Linux peeps have it easy. The tools used (mencoder, fuzemux) are commandline tools especially suited for shell scripting. If you can do scripts–and why are you using Linux if you can’t?–then here’s all you need to get videos onto the Fuze:
mencoder -msglevel all=0:statusline=5 -ofps 20 \ -ovc lavc -lavcopts vcodec=mpeg4:vqscale=3:keyint=15 \ -vf field,scale=224:-2,crop=:176,expand=:176,harddup \ -srate 44100 -af resample=44100:0:1,format=s16le \ -oac mp3lame -lameopts cbr:br=128 \ input\_file -o temp.avi fuzemux temp.avi output\_file.avi
If you want to change the video aspect ratio (AR) to better fit the Fuze 4:3 screen, do a case statement and swap out the -vf parameter above with these:
Pan-n-scan: -vf field,scale=-2:176,crop=224,expand=224,harddup Forced 16:9 AR: -vf field,scale=224:126,expand=:176,harddup Forced full-screen AR: -vf field,scale=224:176,harddup
Ewelot’s old script has a image-scaling bug with ‘tall’ videos. If the video AR < 224/176, you get garbage on the right-side of the screen.
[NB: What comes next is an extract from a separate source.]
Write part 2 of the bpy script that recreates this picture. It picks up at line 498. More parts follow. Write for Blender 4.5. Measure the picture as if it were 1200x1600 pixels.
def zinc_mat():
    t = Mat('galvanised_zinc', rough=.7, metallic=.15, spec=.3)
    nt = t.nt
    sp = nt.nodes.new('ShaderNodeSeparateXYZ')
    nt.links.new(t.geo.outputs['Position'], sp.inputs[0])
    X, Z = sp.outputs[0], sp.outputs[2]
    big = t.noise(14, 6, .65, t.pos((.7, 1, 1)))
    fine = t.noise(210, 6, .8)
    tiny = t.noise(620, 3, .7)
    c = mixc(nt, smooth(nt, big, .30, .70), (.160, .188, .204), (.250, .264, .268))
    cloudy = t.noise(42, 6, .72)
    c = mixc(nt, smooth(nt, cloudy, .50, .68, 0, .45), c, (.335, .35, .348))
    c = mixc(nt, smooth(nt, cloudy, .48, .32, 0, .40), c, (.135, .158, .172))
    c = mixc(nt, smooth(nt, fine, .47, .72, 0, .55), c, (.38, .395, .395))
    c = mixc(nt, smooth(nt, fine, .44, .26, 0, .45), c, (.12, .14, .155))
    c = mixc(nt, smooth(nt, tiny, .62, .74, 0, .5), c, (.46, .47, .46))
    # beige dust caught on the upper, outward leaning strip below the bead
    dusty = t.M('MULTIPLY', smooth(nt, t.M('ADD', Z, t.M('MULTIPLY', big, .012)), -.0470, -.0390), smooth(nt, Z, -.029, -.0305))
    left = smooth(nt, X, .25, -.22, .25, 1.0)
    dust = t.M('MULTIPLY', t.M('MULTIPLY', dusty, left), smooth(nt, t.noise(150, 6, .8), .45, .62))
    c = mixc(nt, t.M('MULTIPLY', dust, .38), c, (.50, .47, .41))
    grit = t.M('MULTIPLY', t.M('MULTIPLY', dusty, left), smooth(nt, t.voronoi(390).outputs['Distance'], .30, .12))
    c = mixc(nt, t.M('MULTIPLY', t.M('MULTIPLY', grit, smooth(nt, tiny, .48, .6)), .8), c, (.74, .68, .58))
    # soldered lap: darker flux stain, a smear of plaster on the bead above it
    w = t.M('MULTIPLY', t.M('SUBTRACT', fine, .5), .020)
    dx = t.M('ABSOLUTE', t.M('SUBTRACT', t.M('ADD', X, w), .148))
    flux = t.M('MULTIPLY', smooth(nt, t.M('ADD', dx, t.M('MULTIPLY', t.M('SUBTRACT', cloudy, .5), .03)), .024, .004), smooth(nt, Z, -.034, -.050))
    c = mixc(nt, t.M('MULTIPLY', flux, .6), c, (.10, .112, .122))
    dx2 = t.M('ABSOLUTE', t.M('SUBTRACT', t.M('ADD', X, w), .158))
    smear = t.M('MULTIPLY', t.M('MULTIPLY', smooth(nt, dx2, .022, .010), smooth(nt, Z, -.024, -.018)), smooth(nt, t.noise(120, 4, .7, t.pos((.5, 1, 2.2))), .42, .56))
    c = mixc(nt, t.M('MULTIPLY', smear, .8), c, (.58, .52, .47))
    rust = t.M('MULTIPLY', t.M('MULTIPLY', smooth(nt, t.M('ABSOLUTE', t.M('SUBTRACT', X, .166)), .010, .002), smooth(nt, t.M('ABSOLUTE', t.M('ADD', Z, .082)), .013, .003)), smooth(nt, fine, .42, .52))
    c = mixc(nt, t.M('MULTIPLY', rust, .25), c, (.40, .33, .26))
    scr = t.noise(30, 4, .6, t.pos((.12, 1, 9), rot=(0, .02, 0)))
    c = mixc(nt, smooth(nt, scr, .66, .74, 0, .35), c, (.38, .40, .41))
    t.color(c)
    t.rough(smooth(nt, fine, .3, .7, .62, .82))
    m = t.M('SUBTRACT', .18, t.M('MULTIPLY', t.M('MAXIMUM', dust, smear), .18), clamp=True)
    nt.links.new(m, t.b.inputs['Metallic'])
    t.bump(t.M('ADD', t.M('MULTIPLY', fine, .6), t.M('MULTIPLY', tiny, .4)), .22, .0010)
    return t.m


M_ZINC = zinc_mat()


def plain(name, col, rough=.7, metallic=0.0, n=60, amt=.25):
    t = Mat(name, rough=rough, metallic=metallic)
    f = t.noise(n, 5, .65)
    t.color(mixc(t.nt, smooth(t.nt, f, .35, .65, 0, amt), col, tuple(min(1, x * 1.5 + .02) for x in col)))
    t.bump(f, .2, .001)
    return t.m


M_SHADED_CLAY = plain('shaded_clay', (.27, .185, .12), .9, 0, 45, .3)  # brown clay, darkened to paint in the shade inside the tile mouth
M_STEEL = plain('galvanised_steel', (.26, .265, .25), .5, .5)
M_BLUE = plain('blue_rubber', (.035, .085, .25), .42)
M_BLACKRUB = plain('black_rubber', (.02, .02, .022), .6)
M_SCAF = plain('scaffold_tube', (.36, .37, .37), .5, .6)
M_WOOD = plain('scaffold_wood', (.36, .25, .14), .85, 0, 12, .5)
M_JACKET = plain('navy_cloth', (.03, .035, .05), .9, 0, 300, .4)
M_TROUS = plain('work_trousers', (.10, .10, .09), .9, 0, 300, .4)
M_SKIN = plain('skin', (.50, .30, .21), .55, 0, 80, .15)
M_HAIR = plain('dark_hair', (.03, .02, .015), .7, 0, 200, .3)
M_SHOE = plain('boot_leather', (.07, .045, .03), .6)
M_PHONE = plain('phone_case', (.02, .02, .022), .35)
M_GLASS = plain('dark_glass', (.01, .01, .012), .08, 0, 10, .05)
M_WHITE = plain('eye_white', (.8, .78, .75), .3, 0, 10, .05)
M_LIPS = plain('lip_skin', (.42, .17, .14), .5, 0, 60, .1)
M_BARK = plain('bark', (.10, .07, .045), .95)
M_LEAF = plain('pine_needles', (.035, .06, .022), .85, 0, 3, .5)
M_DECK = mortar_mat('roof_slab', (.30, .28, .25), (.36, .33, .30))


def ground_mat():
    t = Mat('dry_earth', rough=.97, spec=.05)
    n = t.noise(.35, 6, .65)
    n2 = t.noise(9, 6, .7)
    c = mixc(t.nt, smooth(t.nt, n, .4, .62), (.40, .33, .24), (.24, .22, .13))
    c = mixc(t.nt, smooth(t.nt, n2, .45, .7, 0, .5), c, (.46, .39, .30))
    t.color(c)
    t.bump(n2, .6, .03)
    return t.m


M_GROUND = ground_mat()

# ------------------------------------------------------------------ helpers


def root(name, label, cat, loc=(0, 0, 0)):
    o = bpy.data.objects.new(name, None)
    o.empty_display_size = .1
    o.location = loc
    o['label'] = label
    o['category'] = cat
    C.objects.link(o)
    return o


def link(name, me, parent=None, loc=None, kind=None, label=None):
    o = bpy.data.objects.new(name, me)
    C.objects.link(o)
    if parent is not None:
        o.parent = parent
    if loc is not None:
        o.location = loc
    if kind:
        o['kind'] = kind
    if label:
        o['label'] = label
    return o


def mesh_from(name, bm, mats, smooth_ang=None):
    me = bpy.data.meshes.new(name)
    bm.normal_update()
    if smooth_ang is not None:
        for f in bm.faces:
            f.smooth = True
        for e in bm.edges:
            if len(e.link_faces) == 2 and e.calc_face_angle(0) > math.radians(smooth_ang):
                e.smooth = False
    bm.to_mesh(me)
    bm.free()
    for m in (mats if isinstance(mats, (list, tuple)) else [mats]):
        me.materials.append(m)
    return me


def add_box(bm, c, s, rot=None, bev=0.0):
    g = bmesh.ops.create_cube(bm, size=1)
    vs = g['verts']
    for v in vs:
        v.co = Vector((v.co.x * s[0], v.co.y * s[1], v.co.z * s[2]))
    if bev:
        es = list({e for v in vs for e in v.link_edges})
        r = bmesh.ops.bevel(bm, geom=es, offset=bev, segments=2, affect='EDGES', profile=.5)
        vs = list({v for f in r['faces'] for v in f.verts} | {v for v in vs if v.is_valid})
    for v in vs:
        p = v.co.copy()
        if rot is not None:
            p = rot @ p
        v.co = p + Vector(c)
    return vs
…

Don’t use the mencoder bundled with your system. Download/compile latest SVN. This may not apply to the Fuze, but for anything that deals with H.264, you’d want the latest compile, as x264 is in active development and change almost on a weekly basis:
mencoder: http://www.mplayerhq.hu/design7/dload.html
fuzemux: http://code.google.com/p/fuzemux/
I’m finding mencoder to be a useful front-end for x264, since it can do automatic image resizing, which x264 can’t do at the moment. I can do the same thing in AVISynth, but it’s a Win app, and requires more tech savvy in install and use. The flip side is that mencoder is more limited. I’m trying to find a way to do auto-IVTC and auto-deinterlace w/ mencoder, which probably can’t be done w/o external tools.